Wheelbarrow about to suffer death by crushing?
They're back again, for the extended fourth year of their sold-out performance, the whole rootin' tootin' gang of sons a guns. The hydro guys, the city guys, the bulldozers, backhoes, pile drivers, jackhammers, riveters, and a crane too. There may be a master plan of the main act somewhere, mayhap tucked in the back pocket of some engineer's jeans, but what do we humble observers know.

Many images are taken from my dirty windows. Management can't clean the windows because the filth sneaks everywhere all the time.

Craven management is often absent, taking sick days.
Act IV, Scene II:
Some of them carefully measure things and after ten days of futzing around we see cement boxes appear in the dirt holes. We conjecture the boxes might be for the new trees we all hope we live long enough to see. Apart from the dirt holes and cement boxes, the entire sidewalk is an obstacle course of old pavement chunks interspersed with sunken dirt. The banshee noise continues at intervals; just when you think it's gone it attacks your central nervous system again. Trucks and worker guys come and go at a snail's pace because naturally they don't want to fall into a hole.

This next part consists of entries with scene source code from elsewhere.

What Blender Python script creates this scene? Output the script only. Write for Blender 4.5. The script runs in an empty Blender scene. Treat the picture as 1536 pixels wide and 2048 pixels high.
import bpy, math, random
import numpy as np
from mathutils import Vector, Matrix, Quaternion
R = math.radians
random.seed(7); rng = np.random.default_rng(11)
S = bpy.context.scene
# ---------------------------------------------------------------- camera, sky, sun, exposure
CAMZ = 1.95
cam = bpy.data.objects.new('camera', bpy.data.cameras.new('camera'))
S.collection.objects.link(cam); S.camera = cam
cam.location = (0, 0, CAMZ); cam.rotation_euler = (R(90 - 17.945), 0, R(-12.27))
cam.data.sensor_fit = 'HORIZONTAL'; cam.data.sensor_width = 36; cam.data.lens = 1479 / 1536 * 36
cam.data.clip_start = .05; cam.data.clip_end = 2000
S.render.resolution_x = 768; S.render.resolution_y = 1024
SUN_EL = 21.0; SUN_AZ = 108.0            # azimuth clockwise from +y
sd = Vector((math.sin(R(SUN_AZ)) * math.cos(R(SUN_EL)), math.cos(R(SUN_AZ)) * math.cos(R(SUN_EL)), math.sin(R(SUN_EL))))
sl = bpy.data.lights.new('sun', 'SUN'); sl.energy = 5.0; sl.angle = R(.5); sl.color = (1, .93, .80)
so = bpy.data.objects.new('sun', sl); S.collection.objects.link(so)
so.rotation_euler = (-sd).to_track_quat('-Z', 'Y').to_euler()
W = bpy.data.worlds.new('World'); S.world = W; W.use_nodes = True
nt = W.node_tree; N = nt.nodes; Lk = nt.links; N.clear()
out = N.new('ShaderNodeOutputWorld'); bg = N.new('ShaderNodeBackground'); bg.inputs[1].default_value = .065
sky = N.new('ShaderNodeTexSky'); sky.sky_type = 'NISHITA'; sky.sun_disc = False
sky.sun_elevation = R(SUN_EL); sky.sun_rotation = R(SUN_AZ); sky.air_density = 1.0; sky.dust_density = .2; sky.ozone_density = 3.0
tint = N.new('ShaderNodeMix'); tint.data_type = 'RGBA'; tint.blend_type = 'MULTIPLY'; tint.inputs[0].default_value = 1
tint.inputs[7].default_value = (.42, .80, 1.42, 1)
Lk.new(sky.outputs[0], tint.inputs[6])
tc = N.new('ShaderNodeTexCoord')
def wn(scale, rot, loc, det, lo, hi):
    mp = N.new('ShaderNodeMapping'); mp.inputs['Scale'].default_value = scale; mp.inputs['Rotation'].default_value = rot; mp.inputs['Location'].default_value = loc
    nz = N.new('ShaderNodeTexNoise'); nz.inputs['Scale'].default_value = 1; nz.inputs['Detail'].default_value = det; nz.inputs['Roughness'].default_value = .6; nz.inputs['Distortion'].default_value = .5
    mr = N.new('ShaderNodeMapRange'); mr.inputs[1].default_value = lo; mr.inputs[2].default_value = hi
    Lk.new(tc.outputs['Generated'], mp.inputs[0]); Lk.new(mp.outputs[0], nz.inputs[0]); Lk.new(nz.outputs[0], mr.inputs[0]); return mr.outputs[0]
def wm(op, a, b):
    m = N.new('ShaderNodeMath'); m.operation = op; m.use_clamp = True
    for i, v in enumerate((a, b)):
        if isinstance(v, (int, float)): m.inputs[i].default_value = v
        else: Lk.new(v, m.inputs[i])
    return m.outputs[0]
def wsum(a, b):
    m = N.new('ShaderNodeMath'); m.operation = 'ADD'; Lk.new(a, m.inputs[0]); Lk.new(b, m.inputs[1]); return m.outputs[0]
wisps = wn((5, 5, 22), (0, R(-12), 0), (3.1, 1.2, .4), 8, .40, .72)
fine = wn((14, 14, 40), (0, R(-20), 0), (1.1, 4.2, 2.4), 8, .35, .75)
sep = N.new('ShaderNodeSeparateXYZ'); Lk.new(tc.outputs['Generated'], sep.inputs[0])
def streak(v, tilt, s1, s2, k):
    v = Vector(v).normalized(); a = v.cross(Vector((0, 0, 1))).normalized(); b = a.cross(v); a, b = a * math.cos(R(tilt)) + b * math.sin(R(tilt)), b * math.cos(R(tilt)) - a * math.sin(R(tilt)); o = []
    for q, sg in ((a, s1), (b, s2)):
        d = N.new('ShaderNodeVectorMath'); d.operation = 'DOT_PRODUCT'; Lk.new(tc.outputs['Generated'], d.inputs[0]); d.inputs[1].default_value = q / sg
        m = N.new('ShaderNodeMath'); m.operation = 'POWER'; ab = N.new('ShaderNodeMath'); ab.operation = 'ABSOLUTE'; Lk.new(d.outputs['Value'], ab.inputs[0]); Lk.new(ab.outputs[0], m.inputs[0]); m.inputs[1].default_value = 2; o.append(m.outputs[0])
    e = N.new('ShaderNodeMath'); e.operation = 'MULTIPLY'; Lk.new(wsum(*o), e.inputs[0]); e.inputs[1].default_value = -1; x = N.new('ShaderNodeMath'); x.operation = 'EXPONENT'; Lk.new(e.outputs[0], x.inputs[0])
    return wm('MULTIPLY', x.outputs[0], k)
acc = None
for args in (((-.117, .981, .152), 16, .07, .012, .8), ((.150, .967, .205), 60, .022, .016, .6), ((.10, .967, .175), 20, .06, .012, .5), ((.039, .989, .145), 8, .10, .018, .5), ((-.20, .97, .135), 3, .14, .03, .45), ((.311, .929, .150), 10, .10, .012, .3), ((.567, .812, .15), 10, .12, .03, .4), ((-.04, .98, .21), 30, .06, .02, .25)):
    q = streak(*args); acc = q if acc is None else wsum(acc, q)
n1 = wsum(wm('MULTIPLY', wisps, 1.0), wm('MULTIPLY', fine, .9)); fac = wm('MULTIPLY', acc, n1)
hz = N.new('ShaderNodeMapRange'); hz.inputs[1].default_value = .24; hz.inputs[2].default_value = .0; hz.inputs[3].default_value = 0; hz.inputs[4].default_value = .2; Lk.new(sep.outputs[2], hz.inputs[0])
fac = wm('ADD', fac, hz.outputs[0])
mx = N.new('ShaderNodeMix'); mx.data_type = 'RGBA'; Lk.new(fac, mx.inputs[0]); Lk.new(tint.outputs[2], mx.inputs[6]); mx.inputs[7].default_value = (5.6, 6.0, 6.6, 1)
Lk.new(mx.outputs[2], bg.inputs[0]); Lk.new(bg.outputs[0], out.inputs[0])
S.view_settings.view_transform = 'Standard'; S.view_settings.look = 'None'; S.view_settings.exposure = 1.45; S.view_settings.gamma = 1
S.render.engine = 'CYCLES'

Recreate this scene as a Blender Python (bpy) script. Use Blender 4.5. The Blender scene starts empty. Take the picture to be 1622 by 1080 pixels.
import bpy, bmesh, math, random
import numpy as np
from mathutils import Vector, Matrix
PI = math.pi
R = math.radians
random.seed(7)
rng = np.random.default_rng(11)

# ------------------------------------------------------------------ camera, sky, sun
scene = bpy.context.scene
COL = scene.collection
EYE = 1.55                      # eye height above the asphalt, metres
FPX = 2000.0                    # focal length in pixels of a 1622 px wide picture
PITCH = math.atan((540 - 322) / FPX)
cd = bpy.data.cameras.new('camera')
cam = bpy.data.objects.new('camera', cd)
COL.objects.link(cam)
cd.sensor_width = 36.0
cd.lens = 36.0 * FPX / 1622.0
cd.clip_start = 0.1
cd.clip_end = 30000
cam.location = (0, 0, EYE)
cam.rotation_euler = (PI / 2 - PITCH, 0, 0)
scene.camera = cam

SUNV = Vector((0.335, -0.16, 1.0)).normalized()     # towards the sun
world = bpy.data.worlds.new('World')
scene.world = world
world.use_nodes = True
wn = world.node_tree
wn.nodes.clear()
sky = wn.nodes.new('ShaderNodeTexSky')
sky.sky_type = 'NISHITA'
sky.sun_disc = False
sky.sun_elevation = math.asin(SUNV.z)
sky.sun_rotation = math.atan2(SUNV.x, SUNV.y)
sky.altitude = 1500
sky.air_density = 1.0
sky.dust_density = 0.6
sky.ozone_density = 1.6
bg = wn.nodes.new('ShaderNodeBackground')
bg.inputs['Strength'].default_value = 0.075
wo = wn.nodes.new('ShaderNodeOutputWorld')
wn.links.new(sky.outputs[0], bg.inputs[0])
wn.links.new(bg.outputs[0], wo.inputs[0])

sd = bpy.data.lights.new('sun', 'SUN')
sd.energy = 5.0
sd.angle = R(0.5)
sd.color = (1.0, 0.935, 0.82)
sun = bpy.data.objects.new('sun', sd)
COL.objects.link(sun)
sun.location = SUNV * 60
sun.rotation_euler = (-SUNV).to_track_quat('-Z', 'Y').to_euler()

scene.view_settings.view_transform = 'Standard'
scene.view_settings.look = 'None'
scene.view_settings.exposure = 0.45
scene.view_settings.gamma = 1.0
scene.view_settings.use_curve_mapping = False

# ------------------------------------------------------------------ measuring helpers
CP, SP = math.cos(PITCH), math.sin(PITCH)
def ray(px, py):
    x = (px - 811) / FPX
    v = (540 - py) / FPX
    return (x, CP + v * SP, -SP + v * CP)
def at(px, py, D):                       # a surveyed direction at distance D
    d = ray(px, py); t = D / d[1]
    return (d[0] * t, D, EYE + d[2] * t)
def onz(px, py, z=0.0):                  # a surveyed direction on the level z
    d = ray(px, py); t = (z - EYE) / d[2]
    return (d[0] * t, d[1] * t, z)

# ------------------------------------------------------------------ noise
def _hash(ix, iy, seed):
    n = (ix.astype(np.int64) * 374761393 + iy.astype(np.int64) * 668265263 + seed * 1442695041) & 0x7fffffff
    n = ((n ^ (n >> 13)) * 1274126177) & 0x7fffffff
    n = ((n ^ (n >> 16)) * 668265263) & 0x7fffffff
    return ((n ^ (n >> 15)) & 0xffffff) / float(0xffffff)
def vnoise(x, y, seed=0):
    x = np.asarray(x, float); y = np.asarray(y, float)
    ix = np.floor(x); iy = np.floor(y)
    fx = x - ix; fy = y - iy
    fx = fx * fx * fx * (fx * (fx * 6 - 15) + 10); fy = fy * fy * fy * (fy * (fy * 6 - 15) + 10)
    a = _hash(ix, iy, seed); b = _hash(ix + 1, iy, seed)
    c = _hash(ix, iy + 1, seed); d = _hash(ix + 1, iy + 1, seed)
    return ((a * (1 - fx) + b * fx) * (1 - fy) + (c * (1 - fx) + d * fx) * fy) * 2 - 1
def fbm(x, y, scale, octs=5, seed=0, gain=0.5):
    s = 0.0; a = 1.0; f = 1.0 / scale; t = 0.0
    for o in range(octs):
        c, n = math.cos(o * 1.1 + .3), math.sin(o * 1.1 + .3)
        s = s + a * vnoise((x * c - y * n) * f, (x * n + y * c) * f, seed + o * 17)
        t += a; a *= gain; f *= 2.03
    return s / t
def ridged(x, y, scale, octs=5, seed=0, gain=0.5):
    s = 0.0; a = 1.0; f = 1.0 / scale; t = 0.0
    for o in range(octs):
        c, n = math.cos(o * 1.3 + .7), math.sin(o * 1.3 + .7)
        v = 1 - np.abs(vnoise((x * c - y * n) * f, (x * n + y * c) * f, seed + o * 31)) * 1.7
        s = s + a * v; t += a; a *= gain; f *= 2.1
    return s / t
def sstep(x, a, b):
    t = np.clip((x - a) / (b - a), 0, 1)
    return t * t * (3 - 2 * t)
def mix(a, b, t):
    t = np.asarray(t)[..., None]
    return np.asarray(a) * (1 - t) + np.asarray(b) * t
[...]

Progress is difficult to guage. Each stage of the project meets a point of temporary abandonment where we think this it it: this is the ultimate bare face of our twenty-first century urban life. Get used to it. Why on earth were we ever expecting clean, level sidewalks one day, with a few shade trees? Oh. An architect specializing in sidewalks has supplemented the latest gang, we are told. Who makes the worker guys rip out the cement boxes they just finished installing - oops, another little measurement fail. We call it square one again. Square one for like the fifteenth time.

Act IV, Scene III:
Then. One morning the usual noise racket changes to the oddest booming hiss. The fire department announces we have a gas leak, some worker asshole has broken the gas main. In front of our entrance. Well, it's one way to eliminate a lot of problem geriatrics. Evacuation is not ordered as yet.

Last heard, no heat, no hot water, no ... air? No applause. And yet, we are fairly confident that our future includes numerous encores. Man up and carry on, residents.

Should this mighty soap opera ever end, some of us may well have been tortured enough to start missing the hardhats and fluorescent jackets; a little Stockholmian moment? Students specializing in sidewalk psychology: apply here for internship.